Centre permits Adani Power to integrate Godda plant with national grid

Ananya Mehta
4 Min Read

Adani Power’s Godda plant shifts from exclusive exports to Bangladesh to domestic sales.

The Union government has approved the integration of Adani Power’s facility in Godda, Jharkhand, with the Indian power grid. This decision marks a significant shift for the plant, which had been solely supplying electricity to Bangladesh until now. According to a report by The Indian Express, the new arrangement will allow Adani Power to sell electricity to domestic distribution companies.

The government’s guidelines, established in 2018, originally restricted generators from supplying power exclusively to a neighboring country. Adani Power’s Godda plant was the only facility bound by such a contract, providing all its generated electricity to Bangladesh. The newly approved connection to the Indian grid will be established through a line-in-line-out arrangement. This setup involves connecting a new line to an existing transmission line, thus facilitating power distribution to new loads.

The integration will require the construction of a transmission line that will extend over 56 villages in the Godda and Poreyahat tehsils of Jharkhand. On September 29, the Union government issued an order granting Adani Power powers akin to those held by the telegraph authority under the Indian Telegraph Act of 1885. This legal framework allows for the placement and maintenance of telegraph lines across immovable properties.

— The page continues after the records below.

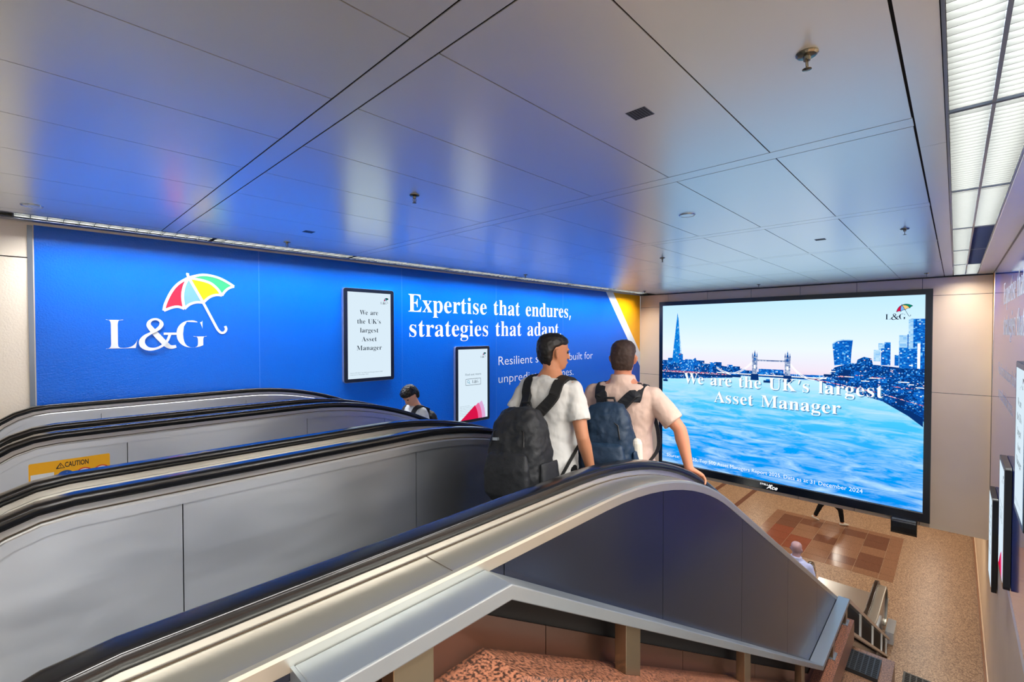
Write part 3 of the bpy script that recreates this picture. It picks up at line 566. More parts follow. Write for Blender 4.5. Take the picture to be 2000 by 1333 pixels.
# ------------------------------------------------------------------ the big screen
def picture_material():
    m = bpy.data.materials.new('river picture'); m.use_nodes = True; nt = m.node_tree; N = nt.nodes; L = nt.links; N.clear()
    out = N.new('ShaderNodeOutputMaterial'); em = N.new('ShaderNodeEmission'); em.inputs[1].default_value = 1.1; L.new(em.outputs[0], out.inputs[0])
    tc = N.new('ShaderNodeTexCoord'); sx = N.new('ShaderNodeSeparateXYZ'); L.new(tc.outputs['Object'], sx.inputs[0])
    def ramp(fac, st):
        r = N.new('ShaderNodeValToRGB'); e = r.color_ramp.elements
        while len(e) < len(st): e.new(.5)
        for q, (p, c) in zip(e, st): q.position = p; q.color = (*lin(c), 1)
        L.new(fac, r.inputs[0]); return r.outputs[0]
    mr = N.new('ShaderNodeMapRange'); mr.inputs['From Min'].default_value = .18; mr.inputs['From Max'].default_value = 4.14; L.new(sx.outputs['Z'], mr.inputs[0])
    h = mr.outputs[0]                                # 0 at the bottom of the picture, 1 at its top; the horizon at .59
    sky = ramp(h, [(.58, (236, 206, 226)), (.63, (236, 226, 240)), (.74, (230, 242, 252)), (.88, (206, 236, 254)), (1., (190, 230, 253))])
    water = ramp(h, [(0., (0, 140, 236)), (.2, (0, 158, 244)), (.40, (70, 196, 248)), (.52, (150, 224, 250)), (.60, (206, 240, 253))])
    def waves(sy, sz, lo, hi, dist=.6):
        mp = N.new('ShaderNodeMapping'); mp.inputs['Scale'].default_value = (1, sy, sz); L.new(tc.outputs['Object'], mp.inputs[0])
        n = N.new('ShaderNodeTexNoise'); n.inputs['Scale'].default_value = 1; n.inputs['Detail'].default_value = 6; n.inputs['Roughness'].default_value = .62; n.inputs['Distortion'].default_value = dist; L.new(mp.outputs[0], n.inputs[0])
        q = N.new('ShaderNodeMapRange'); q.inputs['From Min'].default_value = lo; q.inputs['From Max'].default_value = hi; q.clamp = True; L.new(n.outputs[0], q.inputs[0]); return q.outputs[0]
    def mix(f, a, b):
        x = N.new('ShaderNodeMix'); x.data_type = 'RGBA'
        if f is not None: L.new(f, x.inputs['Factor'])
        for s, v in ((6, a), (7, b)):
            if isinstance(v, tuple): x.inputs[s].default_value = (*lin(v), 1)
            else: L.new(v, x.inputs[s])
        return x.outputs[2]
    c = mix(waves(1.3, 8.0, .42, .72), water, (186, 226, 250))
    c = mix(waves(2.0, 11.0, .60, .92), c, (0, 132, 228))
    gt = N.new('ShaderNodeMath'); gt.operation = 'GREATER_THAN'; gt.inputs[1].default_value = .592; L.new(h, gt.inputs[0])
    L.new(mix(gt.outputs[0], c, sky), em.inputs[0]); return m
def city_material(name, cols, cell, s=1.05):
    m = bpy.data.materials.new(name); m.use_nodes = True; nt = m.node_tree; N = nt.nodes; L = nt.links; N.clear()
    out = N.new('ShaderNodeOutputMaterial'); em = N.new('ShaderNodeEmission'); em.inputs[1].default_value = s; L.new(em.outputs[0], out.inputs[0])
    tc = N.new('ShaderNodeTexCoord'); sn = N.new('ShaderNodeVectorMath'); sn.operation = 'SNAP'; sn.inputs[1].default_value = (9, *cell); L.new(tc.outputs['Object'], sn.inputs[0])
    wn = N.new('ShaderNodeTexWhiteNoise'); L.new(sn.outputs[0], wn.inputs[0])
    r = N.new('ShaderNodeValToRGB'); r.color_ramp.interpolation = 'CONSTANT'; e = r.color_ramp.elements
    while len(e) < len(cols): e.new(.5)
    for q, (p, c) in zip(e, cols): q.position = p; q.color = (*lin(c), 1)
    L.new(wn.outputs[0], r.inputs[0]); L.new(r.outputs[0], em.inputs[0]); return m
C_DARK = city_material('city dark', [(0, (8, 60, 136)), (.35, (10, 82, 172)), (.6, (6, 50, 118)), (.78, (26, 122, 214)), (.94, (120, 190, 245)), (.985, (255, 220, 225))], (.020, .016))
C_MID = city_material('city mid', [(0, (14, 104, 204)), (.4, (10, 84, 180)), (.7, (30, 136, 226)), (.9, (130, 200, 250)), (.98, (250, 250, 255))], (.026, .020))
C_SHARD = city_material('city tower', [(0, (16, 130, 222)), (.5, (10, 110, 206)), (.85, (60, 170, 240)), (.96, (170, 220, 252))], (.022, .030))
C_PALE = city_material('city pale', [(0, (170, 214, 246)), (.5, (190, 226, 250)), (.8, (140, 196, 244))], (.05, .025))
C_RED = city_material('city lamps', [(0, (10, 60, 130)), (.4, (240, 110, 130)), (.65, (255, 200, 200)), (.8, (255, 255, 255)), (.9, (16, 80, 160))], (.018, .014))
C_STONE = city_material('city stone', [(0, (130, 150, 190)), (.5, (180, 196, 220)), (.8, (100, 126, 176))], (.03, .03))
led = empty('advertising_screen', (XF, 2.9, -3.455), 'huge landscape led screen showing a river city at dusk', 'led screen')
XS = 11.2
PS = Plane((XS, 0, 0), (0, -1, 0), (0, 0, 1))
mb = MB(); uo = (-5.49, -.30, -3.455, .785); ui = (-5.40, -.40, -3.275, .685)
for a, b, c, d in ((uo[0], uo[1], ui[3], uo[3]), (uo[0], uo[1], uo[2], ui[2]), (uo[0], ui[0], ui[2], ui[3]), (ui[1], uo[1], ui[2], ui[3])): mb.box(XS-.012, XF, -b, -a, c, d)
mb.build('frame', M['frame'], led)
mb = MB()
for a, b, c, d in ((ui[0]-.006, ui[1]+.006, ui[2]-.02, ui[2]-.004), ): mb.box(XS-.0135, XS-.012, -b, -a, c, d)
mb.build('trim_line', M['alu'], led)
mb = MB(); mb.box(XS, XF-.004, -ui[1], -ui[0], ui[2], ui[3]); mb.build('display_panel', picture_material(), led)
mb = MB()
def bl(P, mi, d=.001): PS.put(mb, poly2d(P), 0, 0, d, mi)
def rc(u0, u1, v0, v1, mi, d=.001): bl([(u0, v0), (u1, v0), (u1, v1), (u0, v1)], mi, d)
rnd = random.Random(3)
# left bank
bl([(-5.40, -1.16), (-5.0, -1.14), (-4.75, -1.12), (-3.7, -1.035), (-3.7, -.94), (-5.40, -.94)], 0)
u = -5.40
for wd, h in ((.15, .20), (.14, .26), (.20, .24), (.12, .22), (.22, .24), (.26, .22), (.14, .15), (.12, .19), (.16, .20), (.14, .17), (.12, .21), (.16, .18), (.12, .13), (.22, .10), (.3, .08), (.4, .07), (.4, .07), (.4, .075), (.25, .06)):
    rc(u, u+wd, -.98, -.95+h+.06*(u < -4.0), 0 if rnd.random() < .6 else 1, .0014); u += wd*.96
rc(-5.40, -3.8, -.985, -.945, 4, .0018); rc(-5.40, -3.7, -1.03, -.99, 6, .0017)
bl([(-5.15, -.75), (-4.88, -.75), (-4.905, -.5), (-4.985, .34), (-5.012, .50), (-5.03, .34), (-5.125, -.5)], 2, .002)   # tall glass spire
bl([(-4.97, .2), (-4.985, .34), (-4.905, -.5), (-4.94, -.52)], 3, .0022); rc(-4.97, -4.87, -.78, -.53, 1, .0023); rc(-4.97, -4.88, -.545, -.525, 4, .0024)
rc(-5.26, -5.12, -.78, -.69, 1, .0015); rc(-4.80, -4.72, -.8, -.66, 1, .0015); bl([(-4.70, -.8), (-4.45, -.8), (-4.45, -.72), (-4.52, -.70), (-4.56, -.6), (-4.66, -.7)], 1, .0015)
bl([(-4.15, -.80), (-4.0, -.76), (-3.75, -.80), (-3.70, -.84), (-3.70, -.95), (-4.15, -.95)], 0, .0019)
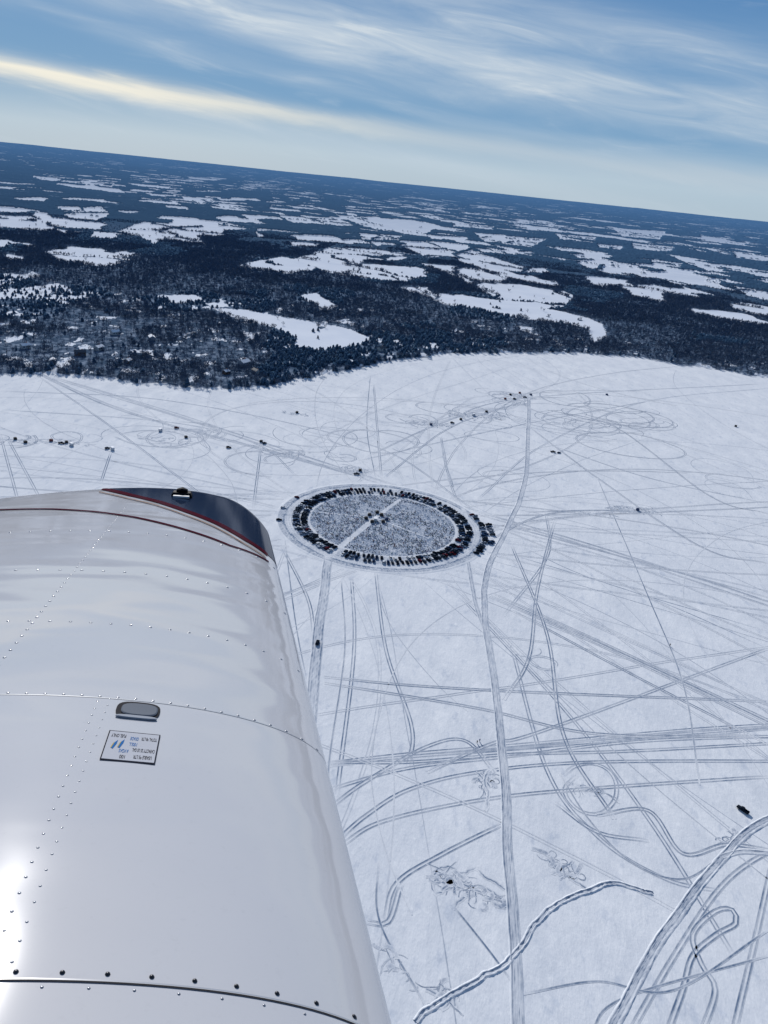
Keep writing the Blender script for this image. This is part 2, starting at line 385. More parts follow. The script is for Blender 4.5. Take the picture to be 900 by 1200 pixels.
x,y,r_,rs,con,left=x[keep],y[keep],r_[keep],rs[keep],con[keep],left[keep]
z=land_h(x,y,rs)-.3; P=np.stack([x,y,z],-1); print('trees',len(P))
isc=con>np.where(left,.70,.61); isc=np.where(rng.random(len(P))<.04,~isc,isc)
h=np.where(isc,rng.uniform(4.5,7.5,len(P)),rng.uniform(5.5,9.,len(P)))
far=r_>1900
tb=[tmpl_bare(20,.22) for _ in range(8)]; tbf=[tmpl_bare(9,.40) for _ in range(5)]
tcn=[tmpl_con(6,3) for _ in range(8)]; tcf=[tmpl_con(4,2) for _ in range(4)]
for nm,tm,mk,mat,rd,lb in (('leafless_woodland',tb,~isc&~far,M_bare,1.6,'grey leafless woodland massed behind the lake shore'),
   ('conifer_woodland',tcn,isc&~far,M_con,1.3,'dark conifer woodland massed behind the lake shore'),
   ('distant_leafless_woodland',tbf,~isc&far,M_bare,1.8,'grey leafless woodland among the middle distance fields'),
   ('distant_conifer_woodland',tcf,isc&far,M_con,1.6,'dark conifer woodland among the middle distance fields')):
    tag(scatter(nm,tm,P[mk],h[mk],mat,rd),lb,'woodland',None,'stuff')
# ---- individual shoreline trees
def tri_mesh(name,t,hh,mat,rad):
    v,f=t; v=v*np.array([hh*rad,hh*rad,hh]); return mesh_np(name,v,f,[mat])
def trunk_mesh(hh):
    b=MB(); b.tube((0,0,-.5),(0,0,hh*.55),.32,.12,6); b.tube((0,0,hh*.4),(hh*.12,0,hh*.7),.1,.04,4); b.tube((0,0,hh*.35),(-hh*.1,hh*.06,hh*.66),.1,.04,4)
    return b.mesh('trunk',[M_trunk])
protos=[]
for i in range(6):
    hh=10; protos.append(('leafless_tree',trunk_mesh(hh),tri_mesh('crown',tmpl_bare(80,.15),hh,M_bare,1.45)))
for i in range(2):
    hh=10; protos.append(('conifer_tree',trunk_mesh(hh),tri_mesh('crown',tmpl_con(9,3),hh,M_con,1.1)))
sect=[(-9,-.40,'left of the wing tip'),(-.40,-.25,'above the wing tip'),(-.25,-.08,'on the wooded point left of centre'),(-.08,.10,'above the parked ring'),(.10,.27,'right of the snow road'),(.27,9,'near the right edge')]
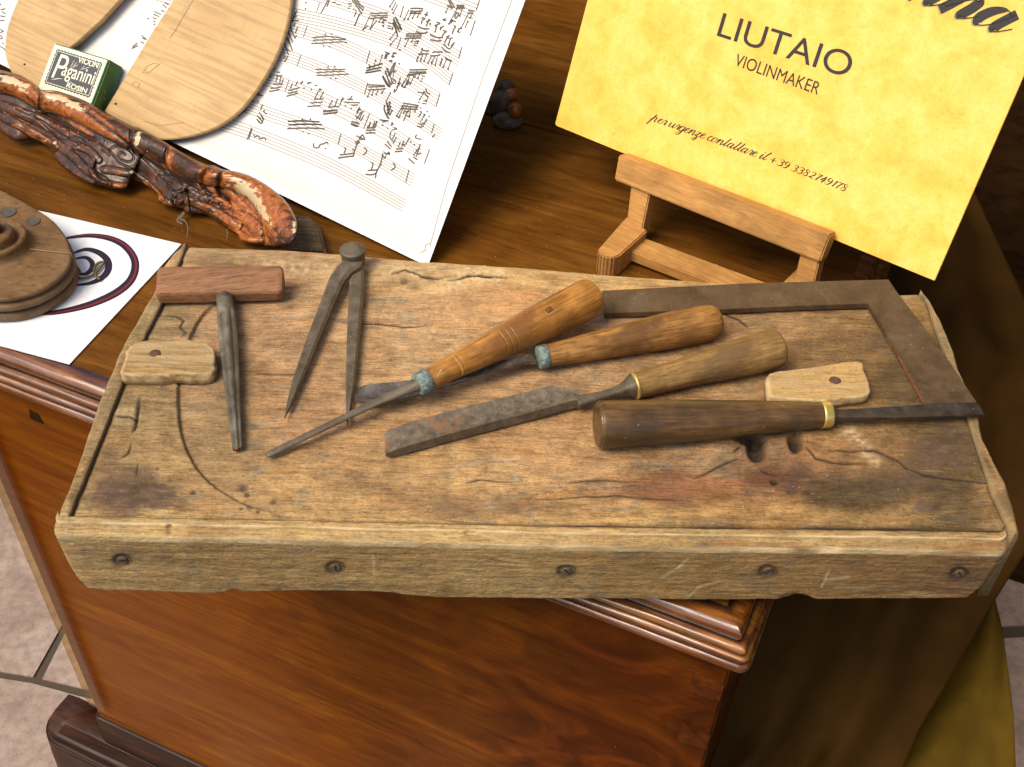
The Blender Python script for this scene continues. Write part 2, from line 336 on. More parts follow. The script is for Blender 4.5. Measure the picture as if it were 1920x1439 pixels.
M_stone = stone_mat(); M_joint = plain('joint mortar', (.06, .042, .028, 1), .9)
def cloth(name, a, b):
    m = Mat(name); n = m.noise((14, 14, 14), 4, .6); f = m.noise((900, 900, 900), 2); g = m.ramp(n, [(.3, a), (.7, b)]); return m.done(g, .85, m.bump(f, .2, .0004), Specular_IOR_Level=.08)
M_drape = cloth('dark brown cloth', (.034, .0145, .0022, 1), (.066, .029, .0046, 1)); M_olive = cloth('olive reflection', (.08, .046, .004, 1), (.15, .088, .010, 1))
def carved_mat():
    m = Mat('worn carved lacquer'); k = m.msk()
    a = m.noise((60, 60, 60), 6, .8, .65); b = m.noise((260, 260, 260), 5, .5, .6); s = m.noise((50, 230, 230), 5, 1., rot=(0, 0, -.5))
    g = m.ramp(a, [(.35, (.020, .010, .005, 1)), (.52, (.055, .021, .009, 1)), (.68, (.12, .036, .010, 1))])
    org = m.ramp(b, [(.3, (.14, .030, .008, 1)), (.6, (.36, .11, .020, 1)), (.8, (.50, .20, .05, 1))])
    k1 = m.math('ADD', k[1], m.math('MULTIPLY', m.math('SUBTRACT', s, .5), 1.5)); g = m.mix(m.ramp(k1, [(.34, 0.), (.62, 1.)]), g, org)
    k2 = m.math('ADD', k[0], m.math('MULTIPLY', m.math('SUBTRACT', s, .5), 2.6)); g = m.mix(m.ramp(k2, [(.55, 0.), (.66, 1.)]), g, (.50, .385, .22, 1))
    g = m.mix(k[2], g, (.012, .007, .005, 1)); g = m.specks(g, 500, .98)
    return m.done(g, m.ramp(b, [(.3, .20), (.7, .42)]), m.bump(m.math('ADD', a, m.math('MULTIPLY', b, .35)), .25, .001), Specular_IOR_Level=.35, Coat_Weight=.08, Coat_Roughness=.1)
M_carved = carved_mat()
# ------------------------------------------------------------------ setting: floor, walls
ZF = -.69
CA = R(-22.93)
B0 = P(1398, 1270, -.027)                                   # lower outer corner of the chest's top moulding
MC = Matrix.Translation(Vector((B0[0], B0[1], 0)))@Matrix.Rotation(CA, 4, 'Z')      # chest frame: x along the front, y to the back
AC = np.array(MC)
def CW(x, y, z): return AC[:3, :3]@np.array([x, y, z])+AC[:3, 3]
g = mesh('floor', [(-3, -2, ZF+.0015), (3, -2, ZF+.0015), (3, 3, ZF+.0015), (-3, 3, ZF+.0015)], [(0, 1, 2, 3)], M_joint, smooth=False, kind='structure')
def slab(pts, h=.006):
    c = np.mean([P(x, y, ZF) for x, y in pts], 0); q = catmull([P(x, y, ZF)*np.array([1, 1, 1.]) for x, y in pts], 1, True)
    return prism('paving_slab', [c+(p-c)*.9985+np.array([0, 0, h-.002]) for p in q], (0, 0, -.02), M_stone, g, bev=.003)
for s_ in ([(-420, 640), (20, 560), (125, 1172), (66, 1278), (-420, 1200)], [(128, 1172), (600, 1100), (700, 1330), (160, 1300), (74, 1280)],
           [(-420, 1205), (62, 1280), (165, 1308), (300, 1330), (420, 1800), (-600, 1900)],
           [(1500, 900), (2500, 700), (2600, 1140), (1560, 1200)], [(1560, 1215), (2600, 1155), (2800, 1500), (1500, 1600)],
           [(-1500, 300), (-430, 620), (-430, 1200), (-1500, 1000)], [(-1480, 288), (-426, 608), (-418, 628), (16, 548), (300, -60), (-300, -260), (-1200, -160)], [(430, 1500), (1480, 1610), (1500, 2100), (430, 2100)]):
    slab(s_)
def wallbox(name, a, b, c, d, z0, z1, mat): return prism(name, [CW(*a, z1), CW(*b, z1), CW(*c, z1), CW(*d, z1)], (0, 0, z0-z1), mat, kind='structure')
wb = wallbox('back_wall', (-1.6, .74), (1.5, .74), (1.5, .78), (-1.6, .78), ZF, .9, M_darkwood)
for k in range(12):
    x0 = -1.55+k*.25
    prism('wall_panel', [CW(x0, .734, .88), CW(x0+.235, .734, .88), CW(x0+.235, .739, .88), CW(x0, .739, .88)], (0, 0, ZF-.86), M_darkwood, wb, bev=.002)
wallbox('side_wall', (.62, -.1), (.66, -.1), (.66, .738), (.62, .738), ZF, .9, M_darkwood)
# ------------------------------------------------------------------ chest
chest = thing('wooden_chest', 'glossy walnut chest with ridged moulding that carries the board, the papers and the easel', 'chest', MC)
LX = -.605                                                   # left end of the moulding
prof = [(-.022, 0), (-.014, -.0004), (-.0105, -.0018), (-.0085, -.0045), (-.0085, -.0075), (-.0100, -.0095), (-.0078, -.0098), (-.0048, -.0105), (-.0035, -.0125), (-.0042, -.0145),
        (-.0060, -.0152), (-.0030, -.0156), (-.0012, -.0175), (-.0016, -.0195), (-.0036, -.0205), (-.0010, -.0208), (.0006, -.0228), (.0004, -.0255), (-.0016, -.0272), (-.0060, -.0278), (-.022, -.0278)]
pr = catmull(prof, 3)
def sweep(name, prof, x0, x1, y0, y1, mat, parent, seg=60, cr=.012):
    """mitred moulding round front (y0) and both ends; corners a little rounded"""
    V = []; path = []
    qs = list(np.linspace(0, math.pi/2, 7))
    par = [('l', t) for t in np.linspace(0, 1, 12)[:-1]]+[('cl', a) for a in qs]+[('f', t) for t in np.linspace(0, 1, seg)[1:-1]]+[('cr', a) for a in qs]+[('r', t) for t in np.linspace(0, 1, 12)[1:]]
    for i, (k_, t) in enumerate(par):
        for j, (o, z) in enumerate(prof):
            k = 0.00035*float(fbm(np.array(i*.6+3.), np.array(j*.35+5.), 3))*2; o += k; rr = max(.0012, cr+o); a0, a1, b0 = x0-o, x1+o, y0-o
            if k_ == 'l': p = (a0, y1+(b0+rr-y1)*t)
            elif k_ == 'cl': p = (a0+rr-rr*math.cos(t), b0+rr-rr*math.sin(t))
            elif k_ == 'f': p = (a0+rr+(a1-a0-2*rr)*t, b0)
            elif k_ == 'cr': p = (a1-rr+rr*math.sin(t), b0+rr-rr*math.cos(t))
            else: p = (a1, b0+rr+(y1-b0-rr)*t)
            V.append((p[0], p[1], z+k))
        path.append(0)
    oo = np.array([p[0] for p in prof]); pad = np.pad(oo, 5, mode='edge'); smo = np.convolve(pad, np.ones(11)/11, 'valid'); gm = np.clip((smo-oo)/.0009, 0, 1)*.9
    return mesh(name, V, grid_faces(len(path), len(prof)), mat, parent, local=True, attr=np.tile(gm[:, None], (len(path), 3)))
YB = .75
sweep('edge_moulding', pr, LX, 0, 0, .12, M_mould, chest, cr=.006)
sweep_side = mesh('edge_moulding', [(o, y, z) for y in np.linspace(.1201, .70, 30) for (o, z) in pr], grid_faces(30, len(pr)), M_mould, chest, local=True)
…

This recent order aligns with amendments made by the Union power ministry to streamline the import and export of electricity. Earlier, the Central Electricity Authority had revised procedures to facilitate cross-border electricity flows, while the Central Electricity Regulatory Commission modified regulations governing the Inter-State Transmission System and cross-border trade.

The Inter-State Transmission System is a high-voltage network that enables electricity transfer between Indian states, ensuring that regions with surplus power can support those experiencing shortages. Following a political crisis in Bangladesh in August 2024, the Union government had amended export guidelines, permitting Adani Power to sell electricity that was contracted for Bangladesh within India. This was a contingency measure for instances of delayed scheduling or payment failures from Bangladesh.

In the wake of these developments, on October 31, 2024, Adani Power reduced its electricity supply to Bangladesh by half, citing delayed payments linked to the country’s foreign exchange shortages. Subsequently, one of the units at the Godda plant was shut down, leading to an operational capacity of approximately 42%. The Bangladeshi government then requested that Adani Power continue supplying electricity solely from the remaining operational unit.

In February, the Bangladesh Power Development Board urged the company to resume electricity supplies from the second unit, confirming ongoing payments of $85 million per month to settle outstanding dues. The agreement that facilitated electricity exports from the Adani Group to Bangladesh was established in 2017 during the administration of Prime Minister Sheikh Hasina.

This agreement stipulated that the Godda plant would provide between 7% and 10% of Bangladesh’s base load electricity. However, the arrangement has faced scrutiny, with opposition parties in India questioning the involvement of Prime Minister Narendra Modi in the deal. In Bangladesh, the exports have sparked controversy over the high prices that Dhaka is reportedly paying for the electricity.

Following political unrest in Bangladesh, which resulted in Hasina’s resignation in August 2024, the interim government, led by Nobel laureate Muhammad Yunus, began reviewing the terms under which Indian companies, including the Adani Group, operate in the country. Reports indicate that the Adani Group had warned Bangladesh about the unsustainable nature of its overdue payments, which had surpassed $500 million.